Colorado’s highest court on Monday upheld the search of Google users’ keyword history to identify suspects in a 2020 fatal arson fire, an approach that critics have called a digital dragnet that threatens to undermine people’s privacy and their constitutional protections against unreasonable searches and seizures.
However the Colorado Supreme Court cautioned it was not making a “broad proclamation” on the constitutionality of such warrants and emphasized it was ruling on the facts of just this one case.
At issue before the court was a search warrant from Denver police requiring Google to provide the IP addresses of anyone who had searched over 15 days for the address of the home that was set on fire, killing five immigrants from the West African nation of Senegal.
After some back and forth over how Google would be able to provide information without violating its privacy policy, Google produced a spreadsheet of sixty-one searches made by eight accounts. Google provided the IP addresses for those accounts, but no names. Five of the IP addresses were based in Colorado and police obtained the names of those people through another search warrant. After investigating those people, police eventually identified three teens as suspects.
One of them, Gavin Seymour, asked the court to throw the evidence out because it violated the Fourth Amendment’s ban on unreasonable searches and seizures by being overbroad and not being targeted against a specific person suspected of a crime.
Search warrants to gather evidence are typically sought once police have identified a suspect and gathered some probable cause to believe they committed a crime. But in this case, the trail had run cold and police were seeking a “reverse keyword” warrant for the Google search history in a quest to identify possible suspects. Since the attack seemed targeted, investigators believed whoever set fire to the house would have searched for directions to it.

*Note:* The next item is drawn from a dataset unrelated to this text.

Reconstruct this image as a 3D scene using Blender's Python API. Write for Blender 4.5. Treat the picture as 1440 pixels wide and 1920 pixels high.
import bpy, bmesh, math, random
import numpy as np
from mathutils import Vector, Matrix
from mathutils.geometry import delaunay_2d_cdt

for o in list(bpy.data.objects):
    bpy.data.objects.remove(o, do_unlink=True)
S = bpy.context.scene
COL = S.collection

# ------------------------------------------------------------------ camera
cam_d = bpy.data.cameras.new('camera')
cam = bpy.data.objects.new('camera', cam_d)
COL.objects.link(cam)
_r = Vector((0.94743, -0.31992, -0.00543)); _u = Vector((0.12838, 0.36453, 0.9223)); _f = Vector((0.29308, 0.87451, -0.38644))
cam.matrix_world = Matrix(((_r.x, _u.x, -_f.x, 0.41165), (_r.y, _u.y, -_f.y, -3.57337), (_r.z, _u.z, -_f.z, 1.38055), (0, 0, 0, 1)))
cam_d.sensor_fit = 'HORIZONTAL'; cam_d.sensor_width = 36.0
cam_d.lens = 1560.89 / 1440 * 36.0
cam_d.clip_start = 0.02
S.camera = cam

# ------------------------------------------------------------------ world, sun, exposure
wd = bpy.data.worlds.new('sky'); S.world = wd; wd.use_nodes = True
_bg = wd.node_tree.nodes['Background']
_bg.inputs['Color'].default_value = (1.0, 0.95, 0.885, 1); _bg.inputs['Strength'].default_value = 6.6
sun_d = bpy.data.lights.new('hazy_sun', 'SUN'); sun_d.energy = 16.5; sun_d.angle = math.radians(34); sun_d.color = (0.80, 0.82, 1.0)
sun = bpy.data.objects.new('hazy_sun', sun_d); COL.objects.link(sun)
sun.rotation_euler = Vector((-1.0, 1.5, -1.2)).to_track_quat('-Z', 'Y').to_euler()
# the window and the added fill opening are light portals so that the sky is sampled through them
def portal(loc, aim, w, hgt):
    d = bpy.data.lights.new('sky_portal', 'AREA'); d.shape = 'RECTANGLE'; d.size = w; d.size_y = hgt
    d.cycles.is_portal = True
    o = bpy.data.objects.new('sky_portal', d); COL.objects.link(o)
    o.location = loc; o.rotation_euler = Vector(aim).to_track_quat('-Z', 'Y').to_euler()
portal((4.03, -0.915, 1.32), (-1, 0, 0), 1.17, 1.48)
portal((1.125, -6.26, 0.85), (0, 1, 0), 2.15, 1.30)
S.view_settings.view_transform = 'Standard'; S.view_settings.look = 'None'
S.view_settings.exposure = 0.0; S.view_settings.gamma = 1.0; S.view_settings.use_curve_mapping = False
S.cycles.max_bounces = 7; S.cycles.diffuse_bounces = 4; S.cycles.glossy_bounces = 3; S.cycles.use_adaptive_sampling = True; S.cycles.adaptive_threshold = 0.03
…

The state Supreme Court ruled that Seymour had a constitutionally protected privacy interest in his Google search history even though it was just connected with an IP address and not his name. While it also said it assumes that the warrant was “constitutionally defective” for not specifying an “individualized probable cause”, the court said it would not throw out the evidence because police were acting in good faith under what was known about the law at the time.